* **TASK INPUTS**:
--- START ---

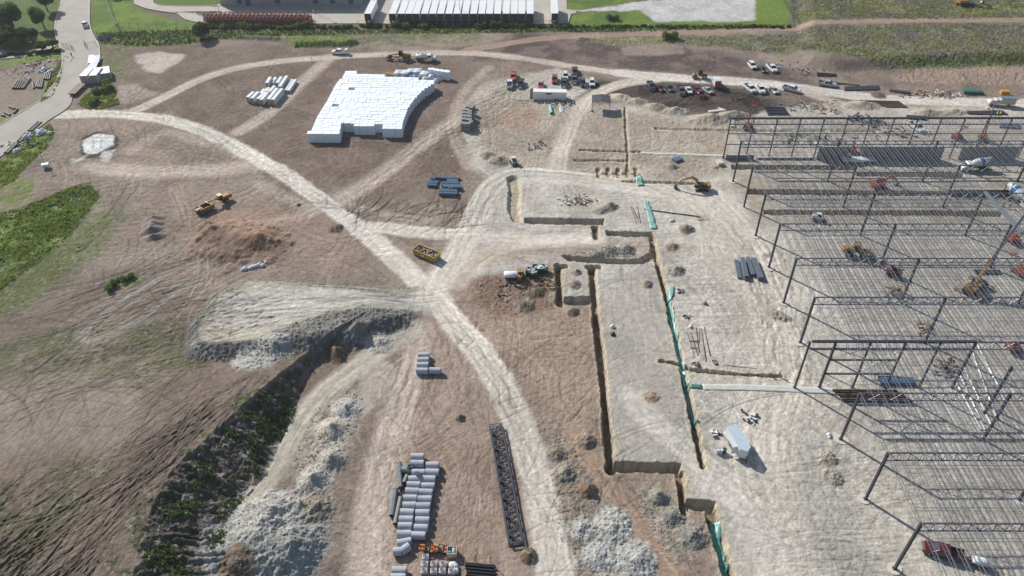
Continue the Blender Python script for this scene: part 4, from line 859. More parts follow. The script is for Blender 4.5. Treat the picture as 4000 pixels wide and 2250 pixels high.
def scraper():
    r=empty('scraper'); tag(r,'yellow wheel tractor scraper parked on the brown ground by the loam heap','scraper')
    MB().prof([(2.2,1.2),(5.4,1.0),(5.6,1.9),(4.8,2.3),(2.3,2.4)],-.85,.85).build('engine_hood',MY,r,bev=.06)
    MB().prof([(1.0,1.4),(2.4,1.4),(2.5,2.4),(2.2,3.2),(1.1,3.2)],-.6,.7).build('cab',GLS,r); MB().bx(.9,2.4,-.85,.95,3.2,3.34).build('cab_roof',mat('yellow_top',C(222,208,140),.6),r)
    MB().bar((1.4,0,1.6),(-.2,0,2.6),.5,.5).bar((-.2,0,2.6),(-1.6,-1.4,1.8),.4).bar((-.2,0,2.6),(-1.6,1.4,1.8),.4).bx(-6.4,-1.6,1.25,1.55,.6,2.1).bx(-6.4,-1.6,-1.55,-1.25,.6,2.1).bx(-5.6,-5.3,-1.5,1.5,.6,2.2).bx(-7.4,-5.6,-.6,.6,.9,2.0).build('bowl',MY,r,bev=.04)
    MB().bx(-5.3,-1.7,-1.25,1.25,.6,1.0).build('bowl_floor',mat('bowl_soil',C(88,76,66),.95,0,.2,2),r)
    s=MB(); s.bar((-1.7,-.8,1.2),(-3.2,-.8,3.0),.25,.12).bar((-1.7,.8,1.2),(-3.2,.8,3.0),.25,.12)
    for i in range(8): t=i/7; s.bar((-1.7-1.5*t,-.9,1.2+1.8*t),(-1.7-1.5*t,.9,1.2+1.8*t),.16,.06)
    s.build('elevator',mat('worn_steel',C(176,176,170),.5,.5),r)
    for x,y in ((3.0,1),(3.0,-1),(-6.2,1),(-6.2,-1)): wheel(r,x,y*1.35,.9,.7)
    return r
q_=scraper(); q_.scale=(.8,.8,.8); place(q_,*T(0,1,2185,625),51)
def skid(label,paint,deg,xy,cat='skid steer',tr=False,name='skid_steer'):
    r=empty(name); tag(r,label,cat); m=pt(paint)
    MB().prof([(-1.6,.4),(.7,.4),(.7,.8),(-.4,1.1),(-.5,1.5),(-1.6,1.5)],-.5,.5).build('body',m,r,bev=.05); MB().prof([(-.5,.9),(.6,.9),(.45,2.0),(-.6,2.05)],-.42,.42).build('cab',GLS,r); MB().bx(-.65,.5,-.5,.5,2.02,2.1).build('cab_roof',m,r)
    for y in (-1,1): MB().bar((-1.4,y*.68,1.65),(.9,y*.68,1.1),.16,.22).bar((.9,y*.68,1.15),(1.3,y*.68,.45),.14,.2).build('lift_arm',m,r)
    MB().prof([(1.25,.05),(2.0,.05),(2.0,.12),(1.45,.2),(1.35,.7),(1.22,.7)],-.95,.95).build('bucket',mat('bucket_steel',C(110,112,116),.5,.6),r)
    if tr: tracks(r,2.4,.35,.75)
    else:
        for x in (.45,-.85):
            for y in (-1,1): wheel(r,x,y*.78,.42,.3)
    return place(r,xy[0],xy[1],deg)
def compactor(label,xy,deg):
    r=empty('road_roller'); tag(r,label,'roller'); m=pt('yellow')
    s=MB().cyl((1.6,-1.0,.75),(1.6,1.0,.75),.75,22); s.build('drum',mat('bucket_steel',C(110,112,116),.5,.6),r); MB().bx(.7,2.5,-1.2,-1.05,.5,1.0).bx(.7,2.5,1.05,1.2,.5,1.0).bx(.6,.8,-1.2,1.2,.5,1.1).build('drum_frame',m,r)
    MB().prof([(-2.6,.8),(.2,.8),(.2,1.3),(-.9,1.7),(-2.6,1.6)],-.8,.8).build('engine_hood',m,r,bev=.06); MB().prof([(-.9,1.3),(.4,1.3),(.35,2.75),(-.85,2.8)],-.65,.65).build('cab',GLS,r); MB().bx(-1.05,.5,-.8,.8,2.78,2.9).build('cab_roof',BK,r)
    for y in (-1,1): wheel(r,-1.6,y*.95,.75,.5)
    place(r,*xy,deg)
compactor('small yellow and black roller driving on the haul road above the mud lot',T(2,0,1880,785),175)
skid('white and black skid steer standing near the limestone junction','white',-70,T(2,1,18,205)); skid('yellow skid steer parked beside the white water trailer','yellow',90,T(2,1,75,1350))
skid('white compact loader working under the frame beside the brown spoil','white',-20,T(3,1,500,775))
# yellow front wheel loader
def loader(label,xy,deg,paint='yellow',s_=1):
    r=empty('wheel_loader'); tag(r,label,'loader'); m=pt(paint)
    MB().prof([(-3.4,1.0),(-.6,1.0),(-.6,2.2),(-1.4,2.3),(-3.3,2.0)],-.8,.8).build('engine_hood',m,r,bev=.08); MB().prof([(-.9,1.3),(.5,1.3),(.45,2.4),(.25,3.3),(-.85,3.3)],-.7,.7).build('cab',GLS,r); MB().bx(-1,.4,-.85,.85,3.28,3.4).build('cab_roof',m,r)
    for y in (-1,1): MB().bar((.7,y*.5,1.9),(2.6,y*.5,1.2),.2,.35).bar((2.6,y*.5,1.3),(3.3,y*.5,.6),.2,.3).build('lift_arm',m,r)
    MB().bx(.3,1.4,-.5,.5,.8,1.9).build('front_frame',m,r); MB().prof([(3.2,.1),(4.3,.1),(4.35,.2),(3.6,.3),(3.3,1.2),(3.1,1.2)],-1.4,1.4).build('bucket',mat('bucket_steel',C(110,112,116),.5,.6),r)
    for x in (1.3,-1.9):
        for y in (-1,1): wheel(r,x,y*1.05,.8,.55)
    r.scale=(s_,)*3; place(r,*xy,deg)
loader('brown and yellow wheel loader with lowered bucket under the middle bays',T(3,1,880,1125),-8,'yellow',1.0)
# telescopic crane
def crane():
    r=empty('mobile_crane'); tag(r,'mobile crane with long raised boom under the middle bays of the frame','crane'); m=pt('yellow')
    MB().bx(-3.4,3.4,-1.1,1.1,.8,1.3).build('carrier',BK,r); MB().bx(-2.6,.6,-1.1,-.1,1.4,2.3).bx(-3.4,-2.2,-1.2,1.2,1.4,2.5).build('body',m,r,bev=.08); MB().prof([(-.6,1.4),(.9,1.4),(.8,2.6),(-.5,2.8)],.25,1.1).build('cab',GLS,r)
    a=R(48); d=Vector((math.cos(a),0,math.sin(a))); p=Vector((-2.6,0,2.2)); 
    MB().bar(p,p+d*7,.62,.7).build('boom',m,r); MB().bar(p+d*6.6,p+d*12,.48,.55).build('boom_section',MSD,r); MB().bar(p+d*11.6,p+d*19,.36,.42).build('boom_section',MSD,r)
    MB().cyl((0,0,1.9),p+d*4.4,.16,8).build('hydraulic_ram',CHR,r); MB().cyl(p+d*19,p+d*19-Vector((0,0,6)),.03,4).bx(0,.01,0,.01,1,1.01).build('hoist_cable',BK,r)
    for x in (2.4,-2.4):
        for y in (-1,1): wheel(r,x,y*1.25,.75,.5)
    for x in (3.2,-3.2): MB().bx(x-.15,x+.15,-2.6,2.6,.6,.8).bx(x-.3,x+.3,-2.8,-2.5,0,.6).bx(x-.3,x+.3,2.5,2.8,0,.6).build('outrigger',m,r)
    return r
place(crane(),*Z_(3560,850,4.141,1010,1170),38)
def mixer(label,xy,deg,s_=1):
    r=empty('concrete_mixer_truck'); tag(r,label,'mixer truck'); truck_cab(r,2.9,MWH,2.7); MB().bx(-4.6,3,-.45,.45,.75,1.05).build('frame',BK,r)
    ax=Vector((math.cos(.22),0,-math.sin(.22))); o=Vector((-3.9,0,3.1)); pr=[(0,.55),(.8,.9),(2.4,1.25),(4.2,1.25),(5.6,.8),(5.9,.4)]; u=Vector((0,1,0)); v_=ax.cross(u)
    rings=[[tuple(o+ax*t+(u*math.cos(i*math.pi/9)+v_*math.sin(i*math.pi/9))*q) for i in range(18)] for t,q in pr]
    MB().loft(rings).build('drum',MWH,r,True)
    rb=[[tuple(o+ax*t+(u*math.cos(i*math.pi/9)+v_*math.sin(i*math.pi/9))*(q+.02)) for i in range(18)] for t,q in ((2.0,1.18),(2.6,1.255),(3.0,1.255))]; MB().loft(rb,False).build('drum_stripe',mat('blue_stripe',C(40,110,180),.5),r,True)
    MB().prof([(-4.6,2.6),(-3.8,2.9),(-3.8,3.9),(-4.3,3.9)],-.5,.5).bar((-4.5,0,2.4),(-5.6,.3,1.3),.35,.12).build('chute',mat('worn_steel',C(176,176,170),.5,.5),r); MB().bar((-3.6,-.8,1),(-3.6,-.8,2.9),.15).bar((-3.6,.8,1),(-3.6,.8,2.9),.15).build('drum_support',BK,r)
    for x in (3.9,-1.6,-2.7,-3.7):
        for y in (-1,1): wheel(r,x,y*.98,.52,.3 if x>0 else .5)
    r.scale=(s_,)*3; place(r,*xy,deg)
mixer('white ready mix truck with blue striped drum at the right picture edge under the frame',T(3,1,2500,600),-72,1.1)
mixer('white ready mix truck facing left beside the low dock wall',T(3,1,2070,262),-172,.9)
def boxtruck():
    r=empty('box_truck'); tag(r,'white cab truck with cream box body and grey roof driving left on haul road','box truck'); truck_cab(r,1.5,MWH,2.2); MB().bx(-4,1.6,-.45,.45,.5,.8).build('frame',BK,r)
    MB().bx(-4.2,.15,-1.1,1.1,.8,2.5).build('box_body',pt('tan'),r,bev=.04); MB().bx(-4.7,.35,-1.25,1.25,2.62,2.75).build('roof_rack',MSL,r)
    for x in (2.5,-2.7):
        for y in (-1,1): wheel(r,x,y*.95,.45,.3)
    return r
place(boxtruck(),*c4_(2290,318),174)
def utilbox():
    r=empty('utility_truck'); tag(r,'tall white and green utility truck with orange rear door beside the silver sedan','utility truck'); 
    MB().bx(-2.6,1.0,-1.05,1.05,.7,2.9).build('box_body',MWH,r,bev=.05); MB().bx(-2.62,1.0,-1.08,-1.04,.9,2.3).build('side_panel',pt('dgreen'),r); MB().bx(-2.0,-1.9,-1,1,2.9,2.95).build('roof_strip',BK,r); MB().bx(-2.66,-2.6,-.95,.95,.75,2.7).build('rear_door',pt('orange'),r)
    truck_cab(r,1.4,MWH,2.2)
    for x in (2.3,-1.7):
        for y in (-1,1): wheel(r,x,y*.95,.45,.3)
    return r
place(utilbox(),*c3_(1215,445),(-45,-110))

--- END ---
--- START ---

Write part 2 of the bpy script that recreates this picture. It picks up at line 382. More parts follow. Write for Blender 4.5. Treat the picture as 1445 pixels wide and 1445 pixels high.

--- END ---

* **EXERCISE PROMPT**: Scan the lines for the string "Treat". Pick out every line that has it.

* **THE ANSWER**:
Continue the Blender Python script for this scene: part 4, from line 859. More parts follow. The script is for Blender 4.5. Treat the picture as 4000 pixels wide and 2250 pixels high.
Write part 2 of the bpy script that recreates this picture. It picks up at line 382. More parts follow. Write for Blender 4.5. Treat the picture as 1445 pixels wide and 1445 pixels high.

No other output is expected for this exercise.